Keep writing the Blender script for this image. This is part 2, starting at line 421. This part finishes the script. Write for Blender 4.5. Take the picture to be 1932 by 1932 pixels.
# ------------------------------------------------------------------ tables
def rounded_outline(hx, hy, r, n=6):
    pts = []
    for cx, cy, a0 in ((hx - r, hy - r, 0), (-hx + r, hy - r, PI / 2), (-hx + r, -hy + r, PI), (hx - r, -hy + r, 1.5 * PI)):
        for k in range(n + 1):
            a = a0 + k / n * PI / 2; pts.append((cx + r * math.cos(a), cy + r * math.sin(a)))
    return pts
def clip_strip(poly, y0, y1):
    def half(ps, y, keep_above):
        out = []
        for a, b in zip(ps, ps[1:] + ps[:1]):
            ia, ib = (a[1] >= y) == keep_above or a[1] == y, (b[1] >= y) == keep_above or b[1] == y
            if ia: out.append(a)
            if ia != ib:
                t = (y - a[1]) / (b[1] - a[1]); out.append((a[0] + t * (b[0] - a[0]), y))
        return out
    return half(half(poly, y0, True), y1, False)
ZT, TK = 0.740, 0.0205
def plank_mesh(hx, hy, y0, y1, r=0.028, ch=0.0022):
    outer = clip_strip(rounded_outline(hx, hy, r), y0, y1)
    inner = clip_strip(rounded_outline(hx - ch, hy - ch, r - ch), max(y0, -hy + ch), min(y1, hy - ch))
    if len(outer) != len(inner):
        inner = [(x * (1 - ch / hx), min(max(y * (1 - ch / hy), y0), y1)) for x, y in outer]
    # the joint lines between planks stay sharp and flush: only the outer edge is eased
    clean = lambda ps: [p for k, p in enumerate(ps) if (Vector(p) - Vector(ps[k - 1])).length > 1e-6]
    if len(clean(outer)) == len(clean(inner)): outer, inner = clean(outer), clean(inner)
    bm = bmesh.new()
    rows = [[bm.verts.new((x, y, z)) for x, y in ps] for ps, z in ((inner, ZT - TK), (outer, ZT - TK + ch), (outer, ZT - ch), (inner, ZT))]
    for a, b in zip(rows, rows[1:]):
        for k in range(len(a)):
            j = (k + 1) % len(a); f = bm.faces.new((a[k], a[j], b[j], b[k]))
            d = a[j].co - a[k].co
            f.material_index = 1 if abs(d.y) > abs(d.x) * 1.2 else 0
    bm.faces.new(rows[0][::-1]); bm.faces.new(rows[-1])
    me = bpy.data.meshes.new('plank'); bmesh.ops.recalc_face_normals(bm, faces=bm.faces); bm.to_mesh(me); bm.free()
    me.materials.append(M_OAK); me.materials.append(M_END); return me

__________

AIM:
Copy every line of the material, please, keeping it exactly the same.

OUTPUT BELOW:
Keep writing the Blender script for this image. This is part 2, starting at line 421. This part finishes the script. Write for Blender 4.5. Take the picture to be 1932 by 1932 pixels.
# ------------------------------------------------------------------ tables
def rounded_outline(hx, hy, r, n=6):
    pts = []
    for cx, cy, a0 in ((hx - r, hy - r, 0), (-hx + r, hy - r, PI / 2), (-hx + r, -hy + r, PI), (hx - r, -hy + r, 1.5 * PI)):
        for k in range(n + 1):
            a = a0 + k / n * PI / 2; pts.append((cx + r * math.cos(a), cy + r * math.sin(a)))
    return pts
def clip_strip(poly, y0, y1):
    def half(ps, y, keep_above):
        out = []
        for a, b in zip(ps, ps[1:] + ps[:1]):
            ia, ib = (a[1] >= y) == keep_above or a[1] == y, (b[1] >= y) == keep_above or b[1] == y
            if ia: out.append(a)
            if ia != ib:
                t = (y - a[1]) / (b[1] - a[1]); out.append((a[0] + t * (b[0] - a[0]), y))
        return out
    return half(half(poly, y0, True), y1, False)
ZT, TK = 0.740, 0.0205
def plank_mesh(hx, hy, y0, y1, r=0.028, ch=0.0022):
    outer = clip_strip(rounded_outline(hx, hy, r), y0, y1)
    inner = clip_strip(rounded_outline(hx - ch, hy - ch, r - ch), max(y0, -hy + ch), min(y1, hy - ch))
    if len(outer) != len(inner):
        inner = [(x * (1 - ch / hx), min(max(y * (1 - ch / hy), y0), y1)) for x, y in outer]
    # the joint lines between planks stay sharp and flush: only the outer edge is eased
    clean = lambda ps: [p for k, p in enumerate(ps) if (Vector(p) - Vector(ps[k - 1])).length > 1e-6]
    if len(clean(outer)) == len(clean(inner)): outer, inner = clean(outer), clean(inner)
    bm = bmesh.new()
    rows = [[bm.verts.new((x, y, z)) for x, y in ps] for ps, z in ((inner, ZT - TK), (outer, ZT - TK + ch), (outer, ZT - ch), (inner, ZT))]
    for a, b in zip(rows, rows[1:]):
        for k in range(len(a)):
            j = (k + 1) % len(a); f = bm.faces.new((a[k], a[j], b[j], b[k]))
            d = a[j].co - a[k].co
            f.material_index = 1 if abs(d.y) > abs(d.x) * 1.2 else 0
    bm.faces.new(rows[0][::-1]); bm.faces.new(rows[-1])
    me = bpy.data.meshes.new('plank'); bmesh.ops.recalc_face_normals(bm, faces=bm.faces); bm.to_mesh(me); bm.free()
    me.materials.append(M_OAK); me.materials.append(M_END); return me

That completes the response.